The ongoing debate over whether stablecoin holders should earn interest on these digital assets continues as the details of crypto market infrastructure legislation are hashed out. The banks, fearful of competition, do not want stablecoin issuers to pay interest to holders of payment stablecoin. They fear this because many banks currently pay little or nothing to individuals who hold deposits. They hold cheap and lend high. It is a good business. If banks face competition for deposits, this may mean they need to improve their service to depositors. Of course, this may make legacy banks less profitable, but it would certainly make the masses happy.
Speaking with CNBC, Dimon says that if you hold a balance, you should be regulated as a bank. Apparently, he does not want a level playing field on the other side where JPM offers stablecoins and pays interest to holders.

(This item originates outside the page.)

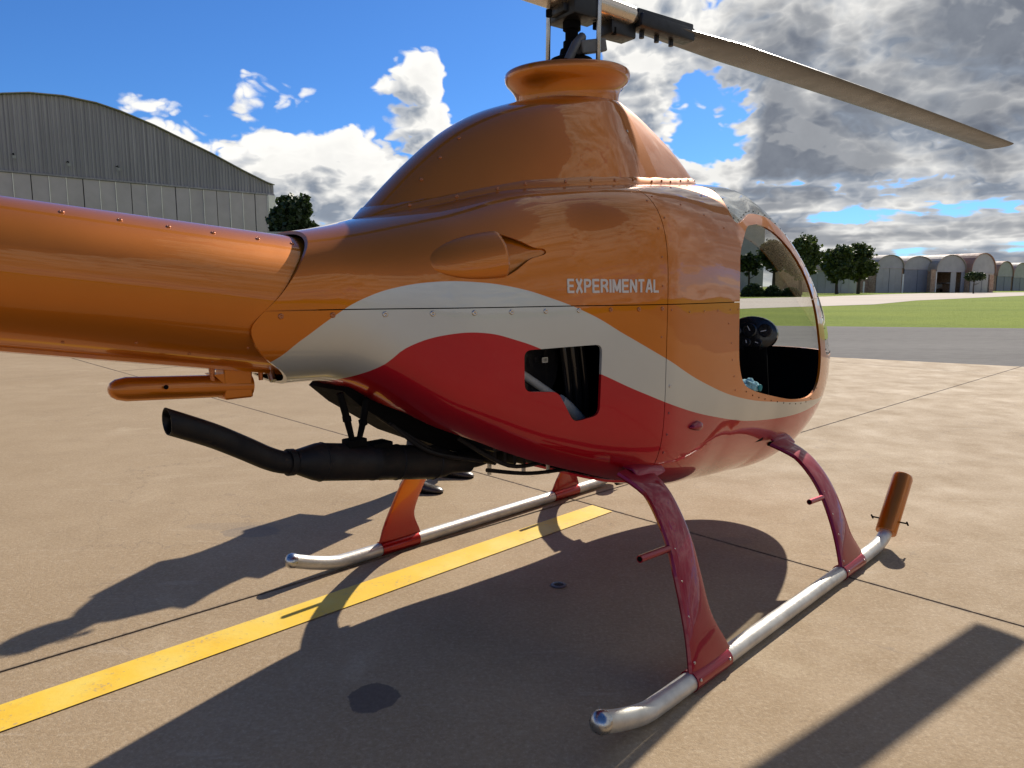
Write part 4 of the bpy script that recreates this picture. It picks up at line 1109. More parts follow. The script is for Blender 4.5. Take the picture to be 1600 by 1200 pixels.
for pl_, q_ in strokes:
    P_ = []
    for (a, b_), (c_, d_) in zip(pl_[:-1], pl_[1:]):
        for k in range(3): P_.append(Vector((a + (c_ - a) * k / 3, b_ + (d_ - b_) * k / 3)))
    P_.append(Vector(pl_[-1])); row = []
    for k, p in enumerate(P_):
        d = (P_[min(k + 1, len(P_) - 1)] - P_[max(k - 1, 0)]).normalized(); n = Vector((-d.y, d.x)) * (0.112 if abs(d.y) > 0.4 else 0.085)
        e_ = d * (0.06 if k == len(P_) - 1 else (-0.06 if k == 0 else 0)) * (1 if abs(d.x * d.y) < 0.05 else 0.3)
        pr_ = []
        for sg in (1, -1):
            u_ = p + e_ + n * sg; s_ = -0.830 + u_.x / tot * (0.830 - 0.470); z = 1.277 + u_.y * 0.0465
            pr_.append(bm.verts.new((s_, -(hullW(s_, z) + 0.0012 + 0.00035 * q_), z)))
        row.append(pr_)
    for a, b_ in zip(row[:-1], row[1:]): bm.faces.new((a[0], b_[0], b_[1], a[1]))
me = bpy.data.meshes.new('lettering'); bmesh.ops.recalc_face_normals(bm, faces=bm.faces[:]); bm.to_mesh(me); bm.free(); me.materials.append(M['text'])
o = bpy.data.objects.new('lettering', me); col.objects.link(o); o.parent = HELI

# legs, skids -------------------------------------------------------------
def leg(s0, side, mat, front=False):
    pts = [(0.858, 0.045), (0.832, 0.15), (0.795, 0.25), (0.752, 0.35), (0.716, 0.42), (0.663, 0.50), (0.590, 0.58), (0.485, 0.635)]
    if front: pts = [(0.858, 0.045), (0.832, 0.13), (0.800, 0.21), (0.760, 0.29), (0.716, 0.36), (0.657, 0.43), (0.575, 0.495), (0.460, 0.54)]
    P = smooth_path([Vector((0, a, b_)) for a, b_ in pts], 4); n = len(P); bm = bmesh.new(); rings = []
    for i, p in enumerate(P):
        t_ = i / (n - 1); d = (P[min(i + 1, n - 1)] - P[max(i - 1, 0)]).normalized(); nn = Vector((0, d.z, -d.y))
        r0 = s0 - 0.086 + 0.155 * t_ - 0.02 * t_ * t_                      # trailing edge
        ch = 0.158 - 0.030 * t_ + 0.105 * math.exp(-((t_) / 0.13) ** 2) ** 0.9
        if t_ > 0.86: ch += (t_ - 0.86) * 0.35; r0 -= (t_ - 0.86) * 0.25
        th = 0.0145
        ring = []
        for k in range(20):
            a = 2 * math.pi * k / 20; c, s_ = math.cos(a), math.sin(a)
            x = r0 + ch * (0.5 - 0.5 * c); prof_ = abs(s_) ** 0.42 * th
            q_ = p + nn * math.copysign(prof_, s_); ring.append((x, -side * q_.y if False else side * q_.y, q_.z))
        rings.append(ring)
    ringstrip(bm, rings)
    o = obj('leg', bm, mat, HELI, True)
    # clamp shoe on the skid
    bm = bmesh.new()
    tube([(s0 - 0.075, side * 0.853, 0.033), (s0 + 0.150, side * 0.853, 0.033)], 0.0355, 18, bm)
    obj('skid_clamp', bm, mat, HELI, True)
    for t_ in (0.10, 0.27, 0.42, 0.60, 0.78):
        p = P[int(t_ * (n - 1))]; screw((s0 - 0.070 + 0.145 * t_, side * (p.y + 0.010), p.z), (-0.6, side * 0.8, 0), 'midm')
    for x in (s0 - 0.06, s0 + 0.13): screw((x, side * 0.887, 0.045), (0, side, 0.2), 'midm')
    # step peg
    pz, pw = (0.420, 0.712) if not front else (0.335, 0.728)
    if side > 0: pz -= 0.0
    obj('peg', tube([(s0 + 0.06, side * pw, pz), (s0 - 0.165 + (0.02 if front else 0), side * (pw + 0.0), pz + 0.012)], [0.0125, 0.0125], 12), M['screwr'] if False else mat, HELI, True)
    bm = bmesh.new(); tube([(s0 - 0.1652 + (0.02 if front else 0), side * pw, pz + 0.012), (s0 - 0.1665 + (0.02 if front else 0), side * pw, pz + 0.012)], 0.009, 10, bm); obj('peg_bore', bm, M['black'], HELI)
for s0, fr in ((-0.615, False), (0.65, True)):
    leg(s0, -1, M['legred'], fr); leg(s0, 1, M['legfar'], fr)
for side in (-1, 1):
    y = side * 0.853
    pts = smooth_path([(-1.16, y, 0.105), (-1.06, y, 0.068), (-0.95, y, 0.038), (-0.86, y, 0.032), (-0.6, y, 0.032), (0.6, y, 0.032), (0.85, y, 0.032), (1.00, y, 0.034), (1.09, y, 0.044), (1.145, y, 0.064), (1.187, y, 0.100), (1.225, y, 0.144)], 6)
    obj('skid', tube(pts, 0.031, 20), M['alu'], HELI, True)
    bm = bmesh.new(); mt = Matrix.Translation((-1.155, y, 0.103)) @ Vector((-1, 0, 0.37)).to_track_quat('Z', 'X').to_matrix().to_4x4()
    lathe([(0.033, -0.012), (0.034, 0.004), (0.028, 0.018), (0.014, 0.027), (0.002, 0.030)], 18, bm=bm, mtx=mt); obj('end_cap', bm, M['steel'], HELI, True)
    a, b_ = Vector((1.165, y, 0.075)), Vector((1.385, y, 0.330)); dd = (b_ - a); ln_ = dd.length
    mt = Matrix.Translation(a) @ dd.to_track_quat('Z', 'X').to_matrix().to_4x4()
    w_ = obj('weight_tube', lathe([(0.036, 0.0), (0.0475, 0.0), (0.049, 0.004), (0.049, ln_ - 0.022), (0.044, ln_ - 0.007), (0.032, ln_), (0.004, ln_ + 0.002)], 26, mtx=mt), M['orange'], HELI, True)
    bm = bmesh.new()
    for sg in (-1, 1):
        tube([mt @ Vector((0, 0.045 * sg, 0.07)), mt @ Vector((0, 0.083 * sg, 0.07))], 0.004, 8, bm); tube([mt @ Vector((-.016, 0.083 * sg, 0.07)), mt @ Vector((.016, 0.083 * sg, 0.07))], 0.0045, 8, bm)
    obj('thumb_bolt', bm, M['black'], w_)
# cross tubes inside the fairings
for s_, z in ((-0.50, 0.64), (0.72, 0.55)): obj('cross_tube', tube([(s_, -0.44, z), (s_, 0.44, z)], 0.028, 14), M['black'], HELI, True)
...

Under the GENIUS Act, payment stablecoin issuers must hold 1-to-1 reserves in low-risk/risk-free assets. This means US Treasuries and similar. As Treasuries generate interest, stablecoin issuers could share this with users instead of keeping it all to themselves. Dimon says if you want to become a bank, then become a bank and do what you want. Meanwhile, a growing number of digital asset firms are doing just that.
In the end, policymakers should support the little guy – consumers. Legacy banks can adapt and compete with the same rules as crypto firms. Legacy banks have been good at creating regulatory moats to protect their business, but innovation will inevitably reduce this competitive edge. If you can’t beat them, join them.